Exercise brief =
Reproduce the first line and every line after it, exactly, through the one containing "return nt, nt.nodes, nt.links, nt.nodes.get('Principled". Leave out the rest.

┄┄┄┄┄┄┄┄┄┄┄┄┄┄┄┄┄┄┄┄

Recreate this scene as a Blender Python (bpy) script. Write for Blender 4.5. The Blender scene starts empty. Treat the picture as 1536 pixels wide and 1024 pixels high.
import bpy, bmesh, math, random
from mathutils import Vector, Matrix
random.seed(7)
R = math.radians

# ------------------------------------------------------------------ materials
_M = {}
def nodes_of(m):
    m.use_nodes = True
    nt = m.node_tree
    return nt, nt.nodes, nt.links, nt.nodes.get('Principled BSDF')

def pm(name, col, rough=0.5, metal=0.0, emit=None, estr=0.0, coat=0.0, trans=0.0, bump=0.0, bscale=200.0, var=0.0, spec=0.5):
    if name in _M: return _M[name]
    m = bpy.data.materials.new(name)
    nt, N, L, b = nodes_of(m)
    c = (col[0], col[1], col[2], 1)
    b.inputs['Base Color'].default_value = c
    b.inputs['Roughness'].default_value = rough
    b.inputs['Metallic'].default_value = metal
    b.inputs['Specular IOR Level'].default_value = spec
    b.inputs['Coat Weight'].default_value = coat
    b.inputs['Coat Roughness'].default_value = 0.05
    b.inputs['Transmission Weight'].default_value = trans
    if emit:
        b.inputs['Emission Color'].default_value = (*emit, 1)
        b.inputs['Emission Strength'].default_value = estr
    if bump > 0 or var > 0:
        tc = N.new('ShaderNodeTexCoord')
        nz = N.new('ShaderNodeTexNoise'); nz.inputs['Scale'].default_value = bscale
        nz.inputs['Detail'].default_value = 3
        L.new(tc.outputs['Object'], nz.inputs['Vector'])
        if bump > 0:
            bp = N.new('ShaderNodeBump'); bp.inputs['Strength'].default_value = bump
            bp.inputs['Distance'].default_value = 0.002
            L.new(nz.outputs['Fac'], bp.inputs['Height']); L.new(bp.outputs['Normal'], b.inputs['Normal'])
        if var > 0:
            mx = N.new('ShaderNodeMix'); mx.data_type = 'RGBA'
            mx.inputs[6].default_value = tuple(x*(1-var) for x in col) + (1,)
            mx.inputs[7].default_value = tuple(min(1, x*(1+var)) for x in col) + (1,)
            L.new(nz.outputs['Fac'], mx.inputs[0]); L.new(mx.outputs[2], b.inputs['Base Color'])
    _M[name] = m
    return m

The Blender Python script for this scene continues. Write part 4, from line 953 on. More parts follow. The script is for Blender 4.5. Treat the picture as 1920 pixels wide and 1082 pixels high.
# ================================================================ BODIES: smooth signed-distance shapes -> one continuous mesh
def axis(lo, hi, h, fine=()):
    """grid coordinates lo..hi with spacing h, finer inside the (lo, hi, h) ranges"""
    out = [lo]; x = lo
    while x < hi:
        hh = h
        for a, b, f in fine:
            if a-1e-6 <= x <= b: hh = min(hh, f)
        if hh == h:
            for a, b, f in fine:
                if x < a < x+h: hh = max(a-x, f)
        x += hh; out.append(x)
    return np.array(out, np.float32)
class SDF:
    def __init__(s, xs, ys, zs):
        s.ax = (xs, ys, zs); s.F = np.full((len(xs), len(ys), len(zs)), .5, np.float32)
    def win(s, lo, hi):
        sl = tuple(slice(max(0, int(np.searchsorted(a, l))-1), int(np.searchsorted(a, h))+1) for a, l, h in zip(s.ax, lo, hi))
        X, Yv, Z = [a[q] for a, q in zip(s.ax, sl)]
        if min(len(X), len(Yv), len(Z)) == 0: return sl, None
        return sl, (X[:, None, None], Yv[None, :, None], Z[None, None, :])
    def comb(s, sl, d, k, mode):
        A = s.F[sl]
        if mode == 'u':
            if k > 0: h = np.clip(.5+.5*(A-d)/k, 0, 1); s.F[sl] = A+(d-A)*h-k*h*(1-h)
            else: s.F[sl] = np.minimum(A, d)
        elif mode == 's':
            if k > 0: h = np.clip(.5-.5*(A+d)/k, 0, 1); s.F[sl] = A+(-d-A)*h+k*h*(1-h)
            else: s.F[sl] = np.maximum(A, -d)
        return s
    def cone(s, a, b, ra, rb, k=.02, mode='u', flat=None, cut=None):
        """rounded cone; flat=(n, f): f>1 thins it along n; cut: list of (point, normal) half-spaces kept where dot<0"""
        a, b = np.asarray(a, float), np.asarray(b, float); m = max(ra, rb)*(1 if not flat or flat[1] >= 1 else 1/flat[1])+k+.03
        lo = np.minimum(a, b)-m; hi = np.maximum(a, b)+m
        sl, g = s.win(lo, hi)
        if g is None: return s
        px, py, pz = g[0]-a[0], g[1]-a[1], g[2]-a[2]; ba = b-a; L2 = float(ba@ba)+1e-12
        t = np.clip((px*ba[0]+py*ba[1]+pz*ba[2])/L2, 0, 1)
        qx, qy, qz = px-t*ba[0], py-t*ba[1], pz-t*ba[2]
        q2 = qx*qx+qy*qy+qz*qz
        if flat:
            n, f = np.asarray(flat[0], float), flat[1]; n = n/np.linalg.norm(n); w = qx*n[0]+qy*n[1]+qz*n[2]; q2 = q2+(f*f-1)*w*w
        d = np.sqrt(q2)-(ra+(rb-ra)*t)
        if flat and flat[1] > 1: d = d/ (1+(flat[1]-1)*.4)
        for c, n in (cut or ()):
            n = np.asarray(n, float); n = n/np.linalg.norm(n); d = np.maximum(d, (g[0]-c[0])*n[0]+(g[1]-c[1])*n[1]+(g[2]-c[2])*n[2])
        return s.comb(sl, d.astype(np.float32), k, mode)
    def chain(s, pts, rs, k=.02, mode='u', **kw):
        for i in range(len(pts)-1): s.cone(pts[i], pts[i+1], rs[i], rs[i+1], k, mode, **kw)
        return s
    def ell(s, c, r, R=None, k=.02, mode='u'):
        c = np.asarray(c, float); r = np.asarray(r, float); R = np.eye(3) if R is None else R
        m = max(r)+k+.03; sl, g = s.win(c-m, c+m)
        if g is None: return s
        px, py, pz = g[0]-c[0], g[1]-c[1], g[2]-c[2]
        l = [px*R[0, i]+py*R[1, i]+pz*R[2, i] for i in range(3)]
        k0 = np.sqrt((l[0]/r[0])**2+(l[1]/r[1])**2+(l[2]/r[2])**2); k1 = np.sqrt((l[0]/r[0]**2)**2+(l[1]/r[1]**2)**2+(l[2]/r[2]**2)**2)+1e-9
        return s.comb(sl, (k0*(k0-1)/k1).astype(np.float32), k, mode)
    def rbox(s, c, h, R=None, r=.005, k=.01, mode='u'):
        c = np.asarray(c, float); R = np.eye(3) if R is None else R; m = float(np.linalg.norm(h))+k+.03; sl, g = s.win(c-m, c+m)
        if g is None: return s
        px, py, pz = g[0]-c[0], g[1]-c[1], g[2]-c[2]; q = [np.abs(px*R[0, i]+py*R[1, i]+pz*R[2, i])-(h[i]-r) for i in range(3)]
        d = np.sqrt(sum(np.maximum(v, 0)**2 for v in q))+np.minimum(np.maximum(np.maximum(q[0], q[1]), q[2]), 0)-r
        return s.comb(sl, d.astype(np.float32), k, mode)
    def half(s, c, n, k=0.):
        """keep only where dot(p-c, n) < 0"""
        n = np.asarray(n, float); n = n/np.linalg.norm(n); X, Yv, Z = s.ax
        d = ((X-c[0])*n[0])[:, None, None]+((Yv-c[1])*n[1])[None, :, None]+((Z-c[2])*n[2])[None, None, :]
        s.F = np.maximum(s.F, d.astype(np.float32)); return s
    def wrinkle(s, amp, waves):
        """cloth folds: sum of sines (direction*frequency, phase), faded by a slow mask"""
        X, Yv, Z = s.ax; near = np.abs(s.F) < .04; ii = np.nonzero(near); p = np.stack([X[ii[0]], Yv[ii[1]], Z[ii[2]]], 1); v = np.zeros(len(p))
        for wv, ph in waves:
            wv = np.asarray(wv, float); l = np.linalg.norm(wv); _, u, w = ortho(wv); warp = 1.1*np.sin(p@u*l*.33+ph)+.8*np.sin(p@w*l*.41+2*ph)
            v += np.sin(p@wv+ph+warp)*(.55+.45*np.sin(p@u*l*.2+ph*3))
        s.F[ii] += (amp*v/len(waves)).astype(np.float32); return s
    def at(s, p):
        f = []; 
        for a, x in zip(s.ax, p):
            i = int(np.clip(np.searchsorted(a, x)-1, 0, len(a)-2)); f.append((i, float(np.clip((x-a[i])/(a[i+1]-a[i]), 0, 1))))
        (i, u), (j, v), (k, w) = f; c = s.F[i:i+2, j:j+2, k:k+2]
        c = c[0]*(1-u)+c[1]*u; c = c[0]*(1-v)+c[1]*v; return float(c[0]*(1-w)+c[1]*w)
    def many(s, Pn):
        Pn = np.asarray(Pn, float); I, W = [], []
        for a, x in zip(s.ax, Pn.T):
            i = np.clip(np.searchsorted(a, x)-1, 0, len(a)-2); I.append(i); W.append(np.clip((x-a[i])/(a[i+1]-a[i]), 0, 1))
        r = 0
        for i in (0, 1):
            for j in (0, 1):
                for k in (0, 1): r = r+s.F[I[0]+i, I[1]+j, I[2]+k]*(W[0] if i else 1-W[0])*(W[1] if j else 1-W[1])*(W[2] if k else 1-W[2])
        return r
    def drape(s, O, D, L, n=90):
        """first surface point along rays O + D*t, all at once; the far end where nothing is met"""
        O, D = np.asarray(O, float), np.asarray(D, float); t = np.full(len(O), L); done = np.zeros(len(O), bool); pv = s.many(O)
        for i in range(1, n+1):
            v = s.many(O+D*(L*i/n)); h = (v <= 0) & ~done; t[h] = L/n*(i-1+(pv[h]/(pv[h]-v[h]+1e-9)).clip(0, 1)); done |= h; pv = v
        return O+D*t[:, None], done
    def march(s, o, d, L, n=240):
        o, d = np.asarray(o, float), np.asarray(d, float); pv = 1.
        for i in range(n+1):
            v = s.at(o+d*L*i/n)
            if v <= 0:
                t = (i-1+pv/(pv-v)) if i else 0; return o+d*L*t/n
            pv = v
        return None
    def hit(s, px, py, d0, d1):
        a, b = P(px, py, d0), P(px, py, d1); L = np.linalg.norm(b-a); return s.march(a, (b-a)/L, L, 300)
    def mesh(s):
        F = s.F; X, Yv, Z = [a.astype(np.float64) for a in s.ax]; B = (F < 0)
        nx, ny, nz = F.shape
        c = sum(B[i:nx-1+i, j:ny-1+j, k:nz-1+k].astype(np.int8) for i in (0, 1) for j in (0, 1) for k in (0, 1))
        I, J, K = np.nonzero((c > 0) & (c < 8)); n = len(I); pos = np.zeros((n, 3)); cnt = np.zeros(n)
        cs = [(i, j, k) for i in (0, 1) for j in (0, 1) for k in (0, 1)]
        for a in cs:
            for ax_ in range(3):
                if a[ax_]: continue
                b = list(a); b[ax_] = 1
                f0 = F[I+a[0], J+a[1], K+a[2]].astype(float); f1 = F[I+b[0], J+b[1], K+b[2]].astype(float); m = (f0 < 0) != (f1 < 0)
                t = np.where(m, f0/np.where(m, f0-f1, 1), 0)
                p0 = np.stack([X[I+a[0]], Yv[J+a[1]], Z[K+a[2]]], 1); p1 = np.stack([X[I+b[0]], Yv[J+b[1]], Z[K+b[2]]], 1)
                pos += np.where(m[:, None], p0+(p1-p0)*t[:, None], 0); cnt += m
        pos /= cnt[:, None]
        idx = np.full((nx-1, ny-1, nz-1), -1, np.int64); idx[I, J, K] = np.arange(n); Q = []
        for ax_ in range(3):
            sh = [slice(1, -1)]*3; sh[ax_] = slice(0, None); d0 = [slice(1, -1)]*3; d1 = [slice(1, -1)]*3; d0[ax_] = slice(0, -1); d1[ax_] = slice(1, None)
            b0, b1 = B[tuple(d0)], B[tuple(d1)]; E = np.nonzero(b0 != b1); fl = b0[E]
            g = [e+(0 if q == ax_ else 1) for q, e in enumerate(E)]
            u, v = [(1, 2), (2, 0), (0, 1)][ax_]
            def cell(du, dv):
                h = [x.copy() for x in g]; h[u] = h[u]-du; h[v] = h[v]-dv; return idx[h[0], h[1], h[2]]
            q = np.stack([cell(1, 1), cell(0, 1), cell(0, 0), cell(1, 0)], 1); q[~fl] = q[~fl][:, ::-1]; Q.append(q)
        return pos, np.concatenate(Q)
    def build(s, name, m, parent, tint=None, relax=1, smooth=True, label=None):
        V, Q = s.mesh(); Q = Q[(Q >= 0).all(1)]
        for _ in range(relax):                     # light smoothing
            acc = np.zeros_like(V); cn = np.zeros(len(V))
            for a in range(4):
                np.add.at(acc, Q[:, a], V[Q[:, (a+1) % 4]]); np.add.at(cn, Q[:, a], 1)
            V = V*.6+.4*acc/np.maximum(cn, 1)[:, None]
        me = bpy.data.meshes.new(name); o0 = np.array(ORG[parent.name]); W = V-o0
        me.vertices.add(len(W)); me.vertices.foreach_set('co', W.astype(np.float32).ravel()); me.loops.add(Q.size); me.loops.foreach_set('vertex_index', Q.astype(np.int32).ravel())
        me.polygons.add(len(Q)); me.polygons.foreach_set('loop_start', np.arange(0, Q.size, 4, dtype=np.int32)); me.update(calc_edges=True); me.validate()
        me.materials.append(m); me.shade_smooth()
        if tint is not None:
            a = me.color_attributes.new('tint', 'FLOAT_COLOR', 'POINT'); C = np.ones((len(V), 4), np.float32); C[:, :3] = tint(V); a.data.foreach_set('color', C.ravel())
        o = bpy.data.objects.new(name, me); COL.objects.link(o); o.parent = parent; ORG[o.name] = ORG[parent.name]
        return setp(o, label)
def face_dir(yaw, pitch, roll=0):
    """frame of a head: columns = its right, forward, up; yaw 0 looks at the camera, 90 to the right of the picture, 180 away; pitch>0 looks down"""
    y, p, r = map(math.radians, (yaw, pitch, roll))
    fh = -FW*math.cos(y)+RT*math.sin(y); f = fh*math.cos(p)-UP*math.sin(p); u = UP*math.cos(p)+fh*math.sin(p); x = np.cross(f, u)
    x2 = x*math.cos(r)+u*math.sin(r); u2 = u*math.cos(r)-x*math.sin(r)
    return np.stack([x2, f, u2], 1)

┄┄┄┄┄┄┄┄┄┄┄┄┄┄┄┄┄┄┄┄

The completed task =
Recreate this scene as a Blender Python (bpy) script. Write for Blender 4.5. The Blender scene starts empty. Treat the picture as 1536 pixels wide and 1024 pixels high.
import bpy, bmesh, math, random
from mathutils import Vector, Matrix
random.seed(7)
R = math.radians

# ------------------------------------------------------------------ materials
_M = {}
def nodes_of(m):
    m.use_nodes = True
    nt = m.node_tree
    return nt, nt.nodes, nt.links, nt.nodes.get('Principled BSDF')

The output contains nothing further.